If you’re comfortable cooking seafood, you’ll likely agree. If not, Milne’s cookbook might help you slide into that comfort zone. She features 70 recipes for white-fleshed fish, such as cod, haddock or sole; oilier fish, such as salmon and mackerel; and shellfish, including shrimp, squid and clams.

All the dishes are made in the oven in one pan, so no transferring or flipping of delicate seafood required. She divides her recipes by timing: ready in 20, 30 or 45 minutes.

The dish featured here, which can be made with shrimp or dry scallops, was in her 20-minute chapter and made sans potatoes as a starter. She suggested adding potatoes to make it a meal and, with them, it took me just under 30 minutes to get it on the table. And, yes, it meant I had to use a second pan to boil the potatoes, but it was still pretty darn quick with easy cleanup.

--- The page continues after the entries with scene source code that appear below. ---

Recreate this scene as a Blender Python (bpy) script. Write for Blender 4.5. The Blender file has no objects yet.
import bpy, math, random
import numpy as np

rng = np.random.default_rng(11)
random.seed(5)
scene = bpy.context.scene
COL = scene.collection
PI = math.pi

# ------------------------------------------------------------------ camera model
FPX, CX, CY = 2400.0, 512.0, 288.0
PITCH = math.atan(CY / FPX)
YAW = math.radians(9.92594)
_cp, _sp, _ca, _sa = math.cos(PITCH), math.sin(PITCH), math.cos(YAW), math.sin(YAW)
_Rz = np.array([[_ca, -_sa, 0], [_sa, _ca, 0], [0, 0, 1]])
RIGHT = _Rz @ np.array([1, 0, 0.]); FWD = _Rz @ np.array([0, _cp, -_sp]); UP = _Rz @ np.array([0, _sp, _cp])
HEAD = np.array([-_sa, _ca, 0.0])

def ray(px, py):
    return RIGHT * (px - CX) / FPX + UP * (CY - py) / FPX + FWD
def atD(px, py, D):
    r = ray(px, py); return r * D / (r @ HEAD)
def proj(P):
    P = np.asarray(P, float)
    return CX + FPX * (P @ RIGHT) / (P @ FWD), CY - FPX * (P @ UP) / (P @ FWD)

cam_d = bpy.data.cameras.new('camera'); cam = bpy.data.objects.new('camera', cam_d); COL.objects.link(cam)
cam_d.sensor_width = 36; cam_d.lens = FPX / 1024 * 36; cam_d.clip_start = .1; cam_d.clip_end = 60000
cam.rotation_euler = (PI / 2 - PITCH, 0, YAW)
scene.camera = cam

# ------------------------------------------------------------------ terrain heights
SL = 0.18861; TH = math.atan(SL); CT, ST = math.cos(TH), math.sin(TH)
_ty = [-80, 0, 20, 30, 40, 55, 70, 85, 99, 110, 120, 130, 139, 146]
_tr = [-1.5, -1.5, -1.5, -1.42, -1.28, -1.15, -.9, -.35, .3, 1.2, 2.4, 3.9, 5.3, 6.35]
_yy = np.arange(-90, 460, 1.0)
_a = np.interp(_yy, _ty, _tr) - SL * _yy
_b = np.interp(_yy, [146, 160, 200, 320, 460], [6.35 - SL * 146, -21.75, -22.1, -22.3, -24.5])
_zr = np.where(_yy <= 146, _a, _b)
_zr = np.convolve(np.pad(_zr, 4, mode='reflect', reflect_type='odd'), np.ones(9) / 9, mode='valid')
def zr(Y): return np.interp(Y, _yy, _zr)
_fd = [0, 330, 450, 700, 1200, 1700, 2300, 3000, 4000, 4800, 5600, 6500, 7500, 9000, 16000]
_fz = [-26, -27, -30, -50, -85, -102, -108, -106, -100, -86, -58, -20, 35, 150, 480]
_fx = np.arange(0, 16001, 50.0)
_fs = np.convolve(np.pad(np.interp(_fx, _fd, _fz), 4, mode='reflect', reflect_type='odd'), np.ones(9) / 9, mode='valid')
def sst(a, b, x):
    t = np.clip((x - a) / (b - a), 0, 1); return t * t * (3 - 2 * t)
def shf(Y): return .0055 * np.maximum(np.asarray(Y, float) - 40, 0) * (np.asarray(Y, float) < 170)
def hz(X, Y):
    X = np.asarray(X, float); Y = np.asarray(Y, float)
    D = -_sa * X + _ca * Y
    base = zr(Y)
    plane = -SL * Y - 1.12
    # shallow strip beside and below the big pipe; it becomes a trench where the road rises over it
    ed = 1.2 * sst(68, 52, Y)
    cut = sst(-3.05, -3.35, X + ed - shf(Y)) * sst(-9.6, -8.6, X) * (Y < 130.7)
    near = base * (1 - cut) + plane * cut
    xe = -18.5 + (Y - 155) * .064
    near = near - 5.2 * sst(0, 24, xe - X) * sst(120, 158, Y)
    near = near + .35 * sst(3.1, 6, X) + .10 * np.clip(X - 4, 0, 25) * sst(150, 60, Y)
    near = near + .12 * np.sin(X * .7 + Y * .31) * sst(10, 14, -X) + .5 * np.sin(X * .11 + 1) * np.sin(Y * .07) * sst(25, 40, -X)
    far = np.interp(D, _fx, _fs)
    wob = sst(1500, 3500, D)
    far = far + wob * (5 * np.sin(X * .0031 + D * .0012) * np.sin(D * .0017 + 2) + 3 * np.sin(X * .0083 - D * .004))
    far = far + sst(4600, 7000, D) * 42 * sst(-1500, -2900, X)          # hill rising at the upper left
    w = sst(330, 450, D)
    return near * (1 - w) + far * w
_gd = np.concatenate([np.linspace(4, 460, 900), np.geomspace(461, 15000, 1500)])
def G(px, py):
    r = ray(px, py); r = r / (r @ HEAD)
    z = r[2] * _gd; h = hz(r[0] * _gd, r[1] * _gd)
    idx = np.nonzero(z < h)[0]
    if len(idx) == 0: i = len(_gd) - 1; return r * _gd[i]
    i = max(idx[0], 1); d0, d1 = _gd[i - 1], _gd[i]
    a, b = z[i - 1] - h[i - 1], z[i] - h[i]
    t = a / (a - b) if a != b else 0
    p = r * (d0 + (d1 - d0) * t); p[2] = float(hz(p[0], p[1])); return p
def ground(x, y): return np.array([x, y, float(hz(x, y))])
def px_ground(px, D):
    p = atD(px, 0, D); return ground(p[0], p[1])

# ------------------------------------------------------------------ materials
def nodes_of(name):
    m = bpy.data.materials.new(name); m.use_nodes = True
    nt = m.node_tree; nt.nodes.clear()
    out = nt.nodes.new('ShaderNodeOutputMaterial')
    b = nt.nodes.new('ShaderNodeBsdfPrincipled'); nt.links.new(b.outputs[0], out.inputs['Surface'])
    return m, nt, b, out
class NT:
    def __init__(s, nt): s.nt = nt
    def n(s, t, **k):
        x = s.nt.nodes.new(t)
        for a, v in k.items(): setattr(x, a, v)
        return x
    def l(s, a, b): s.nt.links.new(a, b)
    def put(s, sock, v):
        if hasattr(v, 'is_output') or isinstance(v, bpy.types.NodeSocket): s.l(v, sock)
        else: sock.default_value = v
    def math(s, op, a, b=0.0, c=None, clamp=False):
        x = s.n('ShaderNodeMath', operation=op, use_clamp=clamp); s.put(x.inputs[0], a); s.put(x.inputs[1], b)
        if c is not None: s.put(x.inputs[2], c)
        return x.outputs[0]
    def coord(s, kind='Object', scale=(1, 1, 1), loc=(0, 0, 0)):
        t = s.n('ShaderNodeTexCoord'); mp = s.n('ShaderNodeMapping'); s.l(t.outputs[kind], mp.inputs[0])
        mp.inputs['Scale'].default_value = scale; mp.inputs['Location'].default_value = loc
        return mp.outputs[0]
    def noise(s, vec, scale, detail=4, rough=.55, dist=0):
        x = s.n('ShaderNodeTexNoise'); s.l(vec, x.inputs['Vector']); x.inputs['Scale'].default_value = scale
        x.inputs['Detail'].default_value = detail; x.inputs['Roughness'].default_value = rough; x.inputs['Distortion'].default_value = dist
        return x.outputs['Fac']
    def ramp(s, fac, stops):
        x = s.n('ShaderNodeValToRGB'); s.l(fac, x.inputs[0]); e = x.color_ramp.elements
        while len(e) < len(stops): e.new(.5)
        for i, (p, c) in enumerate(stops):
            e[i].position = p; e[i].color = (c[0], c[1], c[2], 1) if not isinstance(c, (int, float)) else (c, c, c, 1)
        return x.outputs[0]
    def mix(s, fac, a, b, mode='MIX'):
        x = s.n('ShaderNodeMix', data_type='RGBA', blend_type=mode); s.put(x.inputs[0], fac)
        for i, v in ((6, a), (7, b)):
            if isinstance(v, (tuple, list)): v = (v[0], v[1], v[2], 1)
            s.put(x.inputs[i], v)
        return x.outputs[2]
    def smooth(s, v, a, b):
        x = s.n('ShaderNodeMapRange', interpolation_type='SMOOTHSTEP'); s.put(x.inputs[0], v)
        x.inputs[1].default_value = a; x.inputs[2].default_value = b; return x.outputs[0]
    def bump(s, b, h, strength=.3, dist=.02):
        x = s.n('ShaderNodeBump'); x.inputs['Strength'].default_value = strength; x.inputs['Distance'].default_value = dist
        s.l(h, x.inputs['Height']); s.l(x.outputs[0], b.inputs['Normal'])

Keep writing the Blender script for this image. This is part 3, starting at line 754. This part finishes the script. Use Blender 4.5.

The only thing that takes a bit of time is slicing the Brussels sprouts into thin strips. Put the potatoes on to boil, then start prepping your sprouts. Once the sprouts and shrimp are in the oven, you’ll have time to make the aioli and even a green salad and a light vinaigrette if you like.

The dish is fancy enough for company, too, especially if you transfer the potatoes and roasted sprouts and shrimp to a pretty platter rather than eating it from the sheet pan, like we did. The small bowl of garlic-lemon aioli can be served on the side, so diners can dollop it onto their shrimp and/or dip their potatoes.

If you have any leftover aioli, put it on your next tuna sandwich. So good. For us, the dish felt festive – even a bit playful as we dipped and dolloped – which we embraced on a gray, fall evening after a long day of work.

Chile Shrimp With Brussels Sprouts and Lemon Aioli

For the potatoes:

1 pound new or baby potatoes

Fine sea or table salt

For the shrimp and sprouts:

Olive oil

½ pound Brussels sprouts (about 20 small), thinly sliced or shredded

½ teaspoon Aleppo pepper or any chile powder

½ teaspoon crushed red pepper flakes, plus more to taste (optional)

1 teaspoon garlic powder

1½ tablespoons salted butter, cut into small pieces

½ pound peeled, deveined medium shrimp (40-50 count), thawed if frozen

Fresh flat-leaved parsley leaves and tender stems, chopped

For the aioli:

¾ cup mayonnaise

1 preserved lemon (about 1 ounce) pith and innards discarded, finely chopped

1 large garlic clove, minced or finely grated

Finely grated zest of 1 large lemon, plus wedges for serving

Place the potatoes in a medium pot and add enough water to submerge them. Generously salt the water. Bring to a boil over high heat and cook for 10 to 15 minutes, or until the potatoes can be easily pierced with a fork. Drain and cover to keep warm.

Position a rack in the upper third of the oven and preheat to 475 degrees.

While the potatoes are cooking, on a lightly oiled quarter sheet pan or a 9-by-13-inch pan, toss the sprouts with the Aleppo pepper or chile powder, crushed red pepper flakes (if using) and ½ teaspoon of garlic powder. Dot with the butter. Roast for 5 minutes, then toss and return to the oven for another 5 minutes, or until just starting to brown.

Remove the pan from the oven and stir in the shrimp. Return to the oven for an additional 3 to 5 minutes, or until the shrimp are pink, curled and cooked through.

While the sprouts and shrimp are roasting, in a small bowl, stir together the mayonnaise, preserved lemon, garlic and lemon zest until well combined.

Transfer the shrimp and sprouts to a platter alongside the potatoes. Sprinkle additional crushed red pepper flakes, if using, over the potatoes and drizzle with olive oil.

Scatter the parsley on top and serve warm with the aioli and lemon wedges on the side.

Make ahead: If you do not have preserved lemon, add 1 to 2 tablespoons of fresh lemon juice to the aioli just before serving. The preserved lemons must be made at least 5 days in advance.

Storage notes: Leftovers can be refrigerated for as long as 3 days.